Stando ai documenti, l’accordo e il conseguente limite al concentramento di Sky avrebbe cessato di essere valido il 31 dicembre 2011, ma nel novembre 2009 il network ha chiesto alla Commissione di essere sollevata dall'impegno relativo alla piattaforma digitale, in modo da poter partecipare alla futura gara per l'aggiudicazione di cinque nuovi multiplex, cioè le frequenze che singolarmente consentono la radiodiffusione di uno o due canali in alta definizione e dai quattro agli otto canali in definizione standard.
La motivazione addotta da Newscorp era che ormai, con l’approntamento di TivuSat, le condizioni del mercato televisivo italiano erano mutate in modo significativo e che perciò i paletti posti al concentramento di Sky non avevano più ragion d’essere.
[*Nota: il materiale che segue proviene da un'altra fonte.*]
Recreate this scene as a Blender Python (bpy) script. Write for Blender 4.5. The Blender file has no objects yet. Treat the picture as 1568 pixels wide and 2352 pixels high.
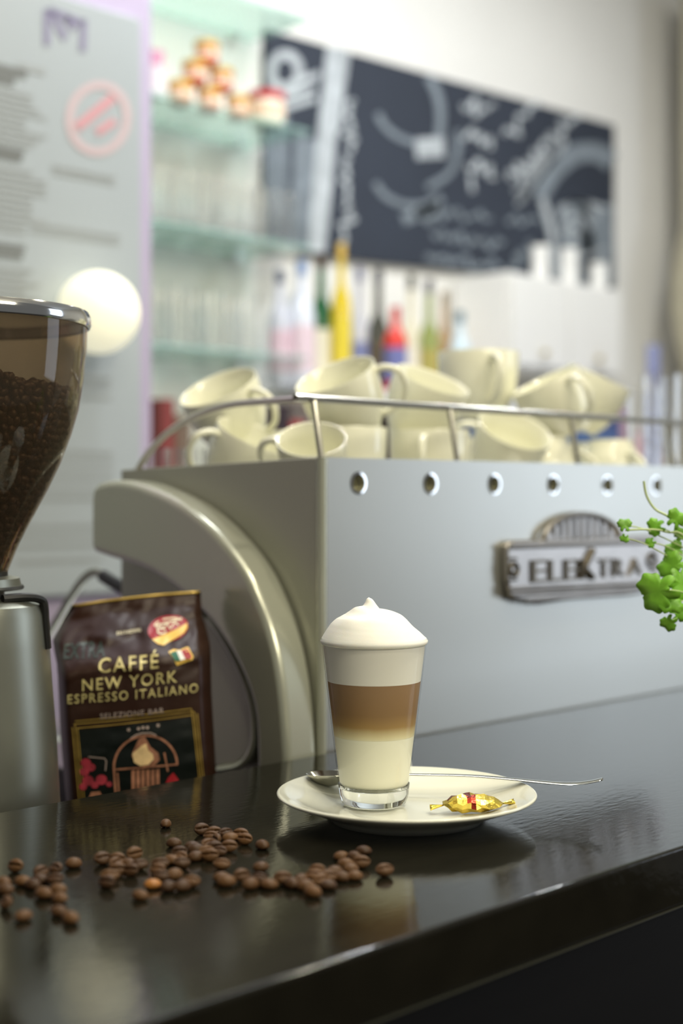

La Commissione, preso atto che, in effetti, lo scenario era decisamente cambiato, ha perciò deliberato in favore di Sky, ritenendo che allo stato attuale delle cose la discesa sul digitale del colosso satellitare non avrebbe poi creato grandi scompensi nel mercato.
Di segno opposto il parere del viceministro dello Sviluppo Economico Paolo Romani, secondo cui “è bene tenere presente che per riservare 5 frequenze da destinare al digitale l’Italia ha sottratto risorse frequenziali a ciascuno dei principali operatori nazionali e ha rinunciato (nelle aree già digitalizzate) e dovrà rinunciare ad assegnarle (nelle aree ancora da digitalizzare) agli altri operatori e a oltre 500 piccole televisioni locali”.
Di certo uno dei soggetti più penalizzati sarà proprio Mediaset, la quale, adagiandosi sugli allori dell’esclusività, non si è assolutamente attrezzata a contrastare la rivale sulla piattaforma digitale.
In questa guerra televisiva, che è sicuramente una lotta ad armi pari tra titani, la parola fine è ancora lungi dall’essere apposta.